Lastly, The Icelandic Adventures of Pike Ward edited by K.J. Findlay. This is my first book for the European Reading challenge, 2020 which is being hosted by Rose City Reader. It cover the country of 'Iceland'.

Pike Ward was born in 1856 to a family who were ship brokers and shipping insurance agents by profession, in Teignmouth in South Devon (not far from where I live as a matter of fact). The family were wealthy enough that young Pike was able to go off to Iceland to see what the opportunities were for buying fish and exporting them to the UK. Very good, as it turned out and he made a home for himself there, spending a lot of time in Iceland and some in the UK. This book is based on some diaries he decided to keep for the year of 1906 by which time he had three bases in the country buying and selling the smaller fish that no one else wanted. Obviously he had to travel a fair bit and in those days there were no roads in Iceland so travelling was on horseback along mountain or coastal tracks that were often primitive and dangerous. I was quite surprised, and I don't know why because the country is called 'Ice'land for goodness sake, that it can snow all year round. Ward mentions the weather every single day and even in August he's reporting days when it's bitterly cold and snowing. I felt that I learnt quite a lot about early 20th. century Iceland, its welcoming people, their housing conditions, the landscape, the food... Pike struggled with that at times... and definitely the weather. His diaries were written with tolerance and humour, he describes one woman as,

'A nice girl but spits at meal times which takes off a bit of the glamour'.

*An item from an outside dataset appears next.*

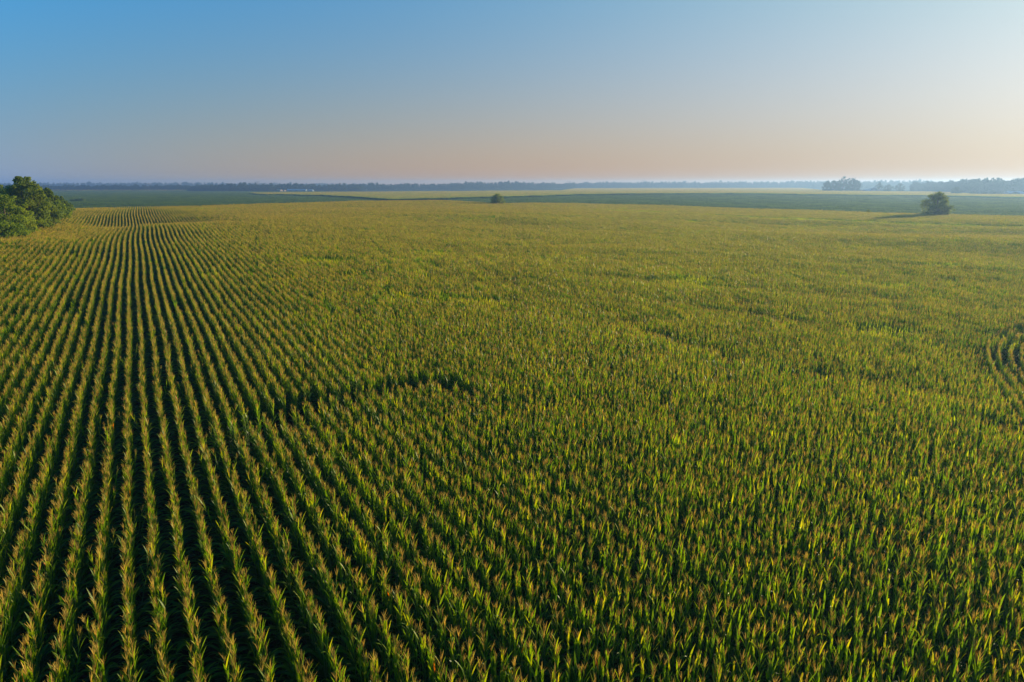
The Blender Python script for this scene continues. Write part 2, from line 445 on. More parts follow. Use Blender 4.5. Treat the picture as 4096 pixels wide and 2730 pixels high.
def join_into(dst, src, off, rz, sc, mi, tint_shift=0.0):
    c, s = math.cos(rz), math.sin(rz)
    for v, t, f, m0 in zip(src.v, src.tint, src.f, src.mi):
        pass
    v = np.concatenate(src.v) * sc
    v = np.stack([v[:, 0] * c - v[:, 1] * s, v[:, 0] * s + v[:, 1] * c, v[:, 2]], 1) + np.array(off)
    t = np.concatenate(src.tint); t = np.where(t > 1.1, t, np.clip(t + tint_shift, 0, 0.82 if mi == 0 else 1))
    base = dst.n
    dst.v.append(v); dst.n += len(v); dst.tint.append(t)
    by = {}
    for f in src.f: by.setdefault(f.shape[1], []).append(f)
    for fs in by.values():
        ff = np.concatenate(fs) + base
        dst.f.append(ff); dst.mi.append(np.full(len(ff), mi, np.int32))

NP_ = 22
PLANTS = [plant_parts(np.random.default_rng(100 + k)) for k in range(NP_)]
GREENS = [plant_parts(np.random.default_rng(300 + k), tassel=False) for k in range(4)] + [plant_parts(np.random.default_rng(400 + k), orange=True) for k in range(2)]
CORN_MATS = [M['corn_leaf'], M['tassel'], M['stalk']]

def collection_of(name, objs):
    c = bpy.data.collections.new(name)
    for o in objs: c.objects.link(o)
    return c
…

And there was one soup meal he absolutely loathed and got caught tipping it out of the window with obvious repercussions from a ferocious landlady.

On the whole, I found the book on the repetitive side... weather, weather, more weather and I *like* weather... but interesting and revealing in parts, a good book for the European challenge.



Kay said...

Interesting that both the covers of the books show a view of the sea. I like the sound of the Cornwall book. Iceland is interesting, but I'd prefer a 'nice murder' to go along with it. LOL

DesLily said...

Only February and she's off and running!! Somehow Murder books are always more interesting!! lol.

Cath said...

Kay: You know, I hadn't noticed that. Perhaps my love of the sea lingers in my subconscious making me do things like this. Last year for quite a few weeks I seemed to be majoring on 'sea' books too.

Pat: Well the Icelandic book was partly read in Januaury so it's not as good as it sounds. lol Murder books are more interesting and because I haven't read one in all of a week or ten days I picked up a Sherlock Holmes to start, The Giant Rat of Sumatra by Richard L. Boyer. It's crazy but huge fun.

Jo said...

Each one of Liz Fenwicks books are different but so cleverly written that they draw you in. I am sure you will enjoy all her work, some more than other no doubt but an author I heartily recommend.

Cath said...

Jo: Pleased to hear they're all different. I found one on my Kindle last night that I didn't know was there - A Cornish Stranger - so that'll probably be the next one I read by Liz Fenwick.